While the FDIC insurance is worth something, banks have to pay for this protection. That cost is effectively passed along to you in the form of lower interest rates on your deposits.

Just because the federal government stands behind the banking FDIC system doesn’t mean your money is 100 percent safe in the event of a bank failure. Although you’re insured for $250,000 in a bank, if the bank fails, you may wait quite a while to get your money back — and you may get less interest than you thought you would. Banks fail and will likely continue to do so. During the 1980s and early 1990s, and again in the late 2000s, hundreds of insured banks and savings and loans failed. (Between the early 1990s and mid-2000s — a relatively strong economic period — only a handful of banks failed annually.)

Any investment that involves lending your money to someone else or to some organization, including putting your money in a bank or buying a Treasury bond that the federal government issues, carries risk. Any student of history knows that governments and civilizations fail.

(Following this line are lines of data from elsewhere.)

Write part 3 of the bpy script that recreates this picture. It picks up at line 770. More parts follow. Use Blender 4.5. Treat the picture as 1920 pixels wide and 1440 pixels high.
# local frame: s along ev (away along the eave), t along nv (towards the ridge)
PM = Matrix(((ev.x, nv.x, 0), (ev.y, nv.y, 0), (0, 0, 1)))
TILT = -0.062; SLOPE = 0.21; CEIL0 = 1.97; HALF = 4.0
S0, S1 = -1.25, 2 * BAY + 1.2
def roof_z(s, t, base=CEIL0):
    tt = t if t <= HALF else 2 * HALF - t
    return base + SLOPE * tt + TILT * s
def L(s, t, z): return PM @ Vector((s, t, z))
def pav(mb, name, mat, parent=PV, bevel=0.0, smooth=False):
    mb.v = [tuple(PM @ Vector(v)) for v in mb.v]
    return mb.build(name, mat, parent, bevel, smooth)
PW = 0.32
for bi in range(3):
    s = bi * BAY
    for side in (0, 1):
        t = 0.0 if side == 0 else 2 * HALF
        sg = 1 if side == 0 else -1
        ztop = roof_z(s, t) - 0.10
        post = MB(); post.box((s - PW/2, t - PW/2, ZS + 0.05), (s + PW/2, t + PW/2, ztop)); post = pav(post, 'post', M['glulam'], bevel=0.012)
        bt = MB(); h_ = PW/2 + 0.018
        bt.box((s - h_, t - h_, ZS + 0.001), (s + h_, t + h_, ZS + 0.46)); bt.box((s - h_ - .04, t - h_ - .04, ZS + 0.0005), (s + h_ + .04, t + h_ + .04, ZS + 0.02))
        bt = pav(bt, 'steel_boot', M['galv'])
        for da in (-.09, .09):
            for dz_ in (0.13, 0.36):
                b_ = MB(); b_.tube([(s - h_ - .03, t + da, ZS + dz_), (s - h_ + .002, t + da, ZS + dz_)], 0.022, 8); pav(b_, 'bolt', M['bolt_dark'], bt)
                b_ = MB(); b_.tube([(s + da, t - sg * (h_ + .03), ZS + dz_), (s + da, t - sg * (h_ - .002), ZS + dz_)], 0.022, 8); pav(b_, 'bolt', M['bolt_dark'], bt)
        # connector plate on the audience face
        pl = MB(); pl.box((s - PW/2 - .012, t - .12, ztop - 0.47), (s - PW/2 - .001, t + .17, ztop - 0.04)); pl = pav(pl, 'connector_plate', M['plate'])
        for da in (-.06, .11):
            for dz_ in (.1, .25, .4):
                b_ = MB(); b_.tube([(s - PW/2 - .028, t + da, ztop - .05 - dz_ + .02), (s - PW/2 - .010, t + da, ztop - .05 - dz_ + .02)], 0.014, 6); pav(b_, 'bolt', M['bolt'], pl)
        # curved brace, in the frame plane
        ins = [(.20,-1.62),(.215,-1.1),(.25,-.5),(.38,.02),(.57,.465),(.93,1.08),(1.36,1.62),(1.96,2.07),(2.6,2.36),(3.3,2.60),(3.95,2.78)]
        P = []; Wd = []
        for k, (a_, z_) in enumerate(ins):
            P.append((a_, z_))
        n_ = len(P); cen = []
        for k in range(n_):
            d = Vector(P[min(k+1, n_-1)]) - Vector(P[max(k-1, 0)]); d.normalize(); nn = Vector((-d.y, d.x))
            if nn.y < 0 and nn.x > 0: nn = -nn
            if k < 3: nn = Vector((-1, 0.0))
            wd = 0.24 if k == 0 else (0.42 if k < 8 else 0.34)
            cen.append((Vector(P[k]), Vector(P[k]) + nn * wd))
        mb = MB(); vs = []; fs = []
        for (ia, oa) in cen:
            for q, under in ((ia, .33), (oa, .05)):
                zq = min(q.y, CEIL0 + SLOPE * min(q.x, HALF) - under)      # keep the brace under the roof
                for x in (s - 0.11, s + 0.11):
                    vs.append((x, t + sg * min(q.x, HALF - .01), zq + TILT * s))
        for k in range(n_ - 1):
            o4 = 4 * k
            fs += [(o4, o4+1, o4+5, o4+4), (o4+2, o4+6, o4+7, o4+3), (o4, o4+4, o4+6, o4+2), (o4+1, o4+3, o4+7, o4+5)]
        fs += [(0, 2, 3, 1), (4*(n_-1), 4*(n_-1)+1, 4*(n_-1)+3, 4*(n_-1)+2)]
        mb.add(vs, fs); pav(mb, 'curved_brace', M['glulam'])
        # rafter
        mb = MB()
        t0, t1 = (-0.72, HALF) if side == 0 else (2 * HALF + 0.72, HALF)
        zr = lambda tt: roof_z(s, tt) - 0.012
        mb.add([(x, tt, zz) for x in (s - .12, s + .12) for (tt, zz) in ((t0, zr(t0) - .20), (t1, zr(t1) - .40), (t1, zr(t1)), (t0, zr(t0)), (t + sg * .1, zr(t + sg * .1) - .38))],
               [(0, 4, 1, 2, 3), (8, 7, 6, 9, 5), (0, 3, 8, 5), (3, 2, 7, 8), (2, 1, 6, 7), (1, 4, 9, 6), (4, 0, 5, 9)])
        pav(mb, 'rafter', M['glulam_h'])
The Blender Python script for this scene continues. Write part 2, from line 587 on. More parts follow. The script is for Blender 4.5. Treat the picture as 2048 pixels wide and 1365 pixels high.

FDIC backing is hardly a unique protection. Every Treasury bond is issued and backed by the federal government, the same debt-laden organization that stands behind the FDIC. Plenty of other nearly equivalent safe lending investments yield higher returns than bank accounts. Highly rated corporate bonds are good examples (see Book 4 for more on bonds). That’s not to say that you shouldn’t consider keeping some of your money in a bank. But first, you should be aware of the realities and costs of FDIC insurance.